Hierarchical copper cobalt sulfide nanobelt arrays for high performance asymmetric supercapacitors

Abstract

Hierarchical copper cobalt sulfide nanobelt array structures with well-defined morphology control are first reported as high energy density electrode materials for asymmetric supercapacitors using a simple two-step solvothermal method. Through appropriate control of the reaction time and sulfide ion concentration during the sulfidation reactions, saturated sulfidation was achieved while ensuring the morphology, structural integrity, and stability of the precursor.

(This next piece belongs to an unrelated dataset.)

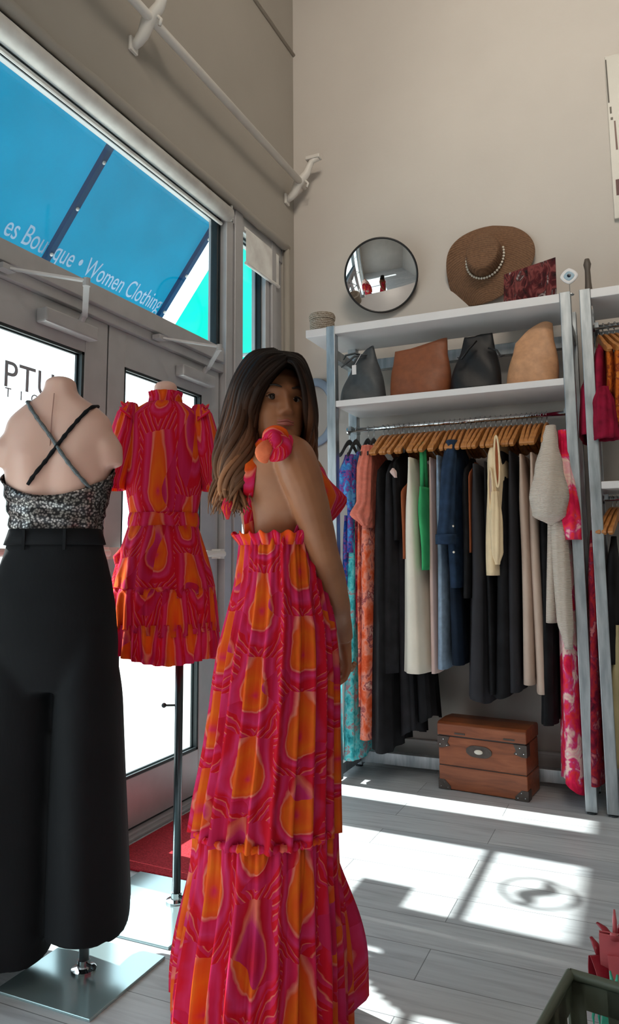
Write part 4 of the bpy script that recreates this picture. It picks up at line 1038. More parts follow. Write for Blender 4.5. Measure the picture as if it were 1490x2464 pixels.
for sy in (0.02, .12):
    MB().tube([(x, yf+.01+sy, z0-.02), (x-.005, yf+.05+sy*.5, ZROD-.16), (x-.004, yf+.10, ZROD-.12)], [.010, .012, .006], 8).build('shoulder_strap', M['green'], t, smooth=True)
garment('pink_trousers', 'pale pink trousers beside the light blue jeans', 'trousers', M['pinkish'], 1034, 1042, 1100, 1622, 13, w=.34, seed=16, shoulder=False, thflare=1.4)
garment('blue_jeans', 'light blue jeans hanging beside the navy denim shirt', 'jeans', M['denim'], 1052, 1062, 1095, 1612, 22, w=.34, seed=17, shoulder=False, thflare=1.2)
t, x, yf, z0, z1 = garment('denim_shirt', 'navy denim shirt with a rolled cuff in the middle of the rail', 'shirt', M['navy'], 1082, 1092, 1055, 1415, 34, w=.44, seed=18, amp=.14)
blob_sleeve(t, M['navy'], [(x, yf+.05, z0-.02), (x-.01, yf-.0, z0-.18), (x-.025, yf-.01, z0-.42), (x-.03, yf-.015, z0-.52)], [.03, .040, .044, .050], pl=.08)
blob_sleeve(t, M['navy'], [(x-.03, yf-.018, z0-.51), (x-.032, yf-.018, z0-.56)], [.056, .054], 'cuff', pl=.03)
for dz_ in (.47, .60): MB().ell((x+.012-dz_*.0, yf-.036, z0-dz_), (.006, .004, .006), 10, 8).build('button', M['pearl'], t)
garment('navy_trousers', 'deep navy trousers below the navy denim shirt', 'trousers', M['navy_deep'], 1090, 1096, 1200, 1602, 27, w=.36, seed=19, shoulder=False, thflare=1.3)
garment('black_lace_blouse', 'black blouse to the right of the navy denim shirt', 'blouse', M['black_soft'], 1118, 1118, 1100, 1440, 22, w=.42, seed=20)
garment('brown_top', 'narrow brown top in the shadow between the black blouse and charcoal trousers', 'top', M['rust'], 1128, 1130, 1110, 1330, 7, w=.40, seed=21)
garment('charcoal_trousers', 'charcoal wide-leg trousers left of the cream cut-out sweater', 'trousers', M['charcoal'], 1140, 1150, 1115, 1690, 30, w=.38, seed=22, shoulder=False, thflare=1.9, amp=.18, npl=4, hem=.015)
garment('black_trousers', 'black trousers between the charcoal trousers and cream sweater', 'trousers', M['black_soft'], 1166, 1184, 1110, 1672, 16, w=.36, seed=23, shoulder=False, thflare=1.4)
t, x, yf, z0, z1 = garment('cutout_sweater', 'cream ribbed sweater with long cut-out openings hanging near the middle right', 'sweater', M['cream'], 1184, 1188, 1048, 1385, 52, w=.46, seed=24, amp=.10, thflare=.8)
n_ = MB()
for (cx_, cz_, hx, hz) in ((.022, .15, .012, .13), (-.014, .30, .011, .12)):
    n_ = MB().tube([(x+cx_+hx*cos(2*pi*k/24), yf-.010, z0-cz_+hz*sin(2*pi*k/24)) for k in range(25)], .005, 8, False)
    n_.build('cutout_edge', M['cream'], t, smooth=True)
    MB().lathe((x+cx_, yf-.004, z0-cz_), [(.001, 0), (.007, 0)], 12, (0, -1, 0)).v if 0 else None
    q = MB(); q.ell((x+cx_, yf-.004, z0-cz_), (hx*.95, .006, hz*.95), 14, 10); q.build('cutout_lining', M['rust'] if cx_ > 0 else M['beige'], t, smooth=True)
blob_sleeve(t, M['cream'], [(x+.004, yf+.0, z0-.30), (x+.006, yf-.01, z0-.45), (x+.006, yf-.005, z0-.60), (x+.004, yf, z0-.66)], [.02, .032, .030, .012], pl=.12)
garment('black_wide_trousers', 'black wide-leg trousers right of the cream cut-out sweater', 'trousers', M['black_soft'], 1205, 1210, 1085, 1676, 26, w=.38, seed=25, shoulder=False, thflare=2.0, amp=.2, npl=4, hem=.015)
garment('charcoal_wide_trousers', 'charcoal trousers beside the beige trousers', 'trousers', M['charcoal'], 1226, 1238, 1085, 1668, 20, w=.36, seed=26, shoulder=False, thflare=1.6)
garment('beige_trousers', 'beige trousers hanging right of the charcoal trousers, first of two', 'trousers', M['beige'], 1252, 1272, 1092, 1650, 24, w=.36, seed=27, shoulder=False, thflare=1.3, amp=.06)
garment('beige_trousers', 'beige trousers partly behind the cream knitted cardigan, second of two', 'trousers', M['beige'], 1278, 1302, 1088, 1672, 24, w=.36, seed=28, shoulder=False, thflare=1.4, amp=.06)
garment('black_slip_dress', 'black dress whose hem shows between the beige trousers and pink floral dress', 'dress', M['black_soft'], 1306, 1318, 1110, 1748, 22, w=.36, seed=29, amp=.2, npl=9, thflare=1.6)
t, x, yf, z0, z1 = garment('knit_cardigan', 'oatmeal ribbed knit cardigan with a huge puffed sleeve near the right end of the rail', 'cardigan', M['oat'], 1322, 1330, 1022, 1500, 34, w=.44, seed=30)
blob_sleeve(t, M['oat'], [(x+.0, yf+.07, z0-.0), (x-.004, yf+.02, z0-.09), (x-.010, yf-.02, z0-.22), (x-.012, yf-.03, z0-.36), (x-.014, yf-.02, z0-.45), (x+.0, yf-.0, z0-.50)], [.026, .042, .072, .104, .088, .02], pl=.03)
blob_sleeve(t, M['oat'], [(x+.02, yf+.0, z0-.48), (x+.026, yf-.01, z0-.70), (x+.03, yf-.01, z0-.95), (x+.04, yf+.01, z0-1.08)], [.036, .042, .040, .020], pl=.05)
t, x, yf, z0, z1 = garment('pink_floral_dress', 'long bright pink and white floral dress at the right end of the first rack', 'dress', M['pink_floral'], 1352, 1380, 1030, 1905, 25, w=.42, seed=31, thflare=2.1, amp=.2, npl=7, hem=.03, yskew=.02)
blob_sleeve(t, M['pink_floral'], [(x+.0, yf+.05, z0-.02), (x+.01, yf+.02, z0-.2), (x+.02, yf-.01, z0-.45), (x+.03, yf-.01, z0-.56)], [.022, .03, .048, .04], pl=.12)

# clothes on the second rack
ZR2 = 2.335
def garment2(name, label, cat, mat, px, pxb, ytop, ybot, wpx, zmax, w=.40, shoulder=True, **k):
    yfr = 3.955-w/2; x = at(px, ytop, Y=yfr).x; xb = at(pxb, ybot, Y=yfr).x
    z0 = min(at(px, ytop, Y=yfr+.1).z, zmax); z1 = max(at(pxb, ybot, Y=yfr).z, .03)
    t = thing(name, (x, 3.955, z1), label, cat)
    m = MB(); shell(m, x, 3.955, w, wpx*.0021, z0, z1, shoulder, drift=xb-x, **k); m.build('body', mat, t, smooth=True, solid=.002)
    return t, x, yfr, z0, z1
garment2('dark_floral_maxi_dress', 'long dark red floral dress seen through the gap between the two rack posts', 'dress', M['dark_floral'], 1412, 1436, 1100, 1895, 26, 1.30, w=.42, seed=41, thflare=1.3)
t, x, yf, z0, z1 = garment2('ruffle_blouse', 'wine red tiered ruffle top on the upper rail of the second rack', 'top', M['wine'], 1441, 1444, 815, 960, 22, ZR2-.09, w=.40, seed=42, amp=.2, npl=8, thflare=1.5)
blob_sleeve(t, M['wine'], [(x+.005, yf+.02, z1+.06), (x+.005, yf, z1-.02), (x+.01, yf, z1-.14), (x+.012, yf, z1-.2)], [.03, .05, .056, .060], 'ruffle', pl=.12, npl=9)
garment2('wine_dress', 'dark wine top hanging between the two tall steel posts', 'top', M['wine'], 1404, 1408, 905, 1045, 20, ZR2-.09, w=.40, seed=43, thflare=1.3)
garment2('amber_print_blouse', 'amber print blouse beside the wine red ruffle top', 'blouse', M['amber'], 1464, 1466, 815, 945, 20, ZR2-.09, seed=44)
garment2('amber_print_dress', 'orange patterned dress cut by the right edge on the upper rail', 'dress', M['amber'], 1487, 1488, 815, 1020, 24, ZR2-.09, seed=45)
garment2('black_blouse', 'black blouse on the lower rail of the second rack at the right edge', 'blouse', M['black_soft'], 1474, 1468, 1290, 1600, 26, 1.33, seed=46, amp=.2)
garment2('khaki_trousers', 'khaki trousers at the right edge, below the black blouse', 'trousers', M['khaki'], 1486, 1482, 1500, 1850, 30, 1.0, shoulder=False, seed=47, thflare=1.3, w=.36)
for px in (1440, 1452, 1466, 1480, 1494): 
    x_ = at(px, 800, Y=3.95).x; place(W0, x_, ZR2, radians(14)+rh.uniform(-.1, .1), 'wooden hanger on the upper rail of the second rack', 'wooden hangers on the upper rail of the second rack')
for px in (1476, 1486, 1496):
    x_ = at(px, 1250, Y=3.95).x; place(W0, x_, 1.455, radians(-20)+rh.uniform(-.1, .1), 'wooden hanger on the lower rail of the second rack', 'wooden hangers on the lower rail of the second rack')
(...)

Subsequently, the unique morphological structure of the CuCo₂S₄ nanobelt arrays resulted in high availability and excellent conductivity of the electrochemically active sites. The CuCo₂S₄ electrode achieved a high specific capacity reaching 1014 C g⁻¹ at 1 A g⁻¹, and 1.95 C cm⁻² at 1 mA cm⁻² as well as excellent cycling stability of 93.82% after 5000 cycles at 20 mA cm⁻², superior to previous values for ternary transition metal sulfides. In addition, a stable output voltage with a 1.6 V aqueous asymmetric device was assembled using prepared mesoporous nitrogen-doped double-layer hollow carbon microspheres as the negative electrode and CuCo₂S₄ as the positive electrode. The assembled device exhibited a high energy density of 40.2 W h kg⁻¹ at a power density of 799.1 W kg⁻¹ with a high capacity retention (90.89% after 5000 cycles at 20 mA cm⁻²). More importantly, two devices in series could light up three red LEDs for more than 20 min and rotate a small motor for 15 s. Thus, the results of this study provide a strategy for the design and manufacture of other ternary metal sulfides for high-performance energy storage devices.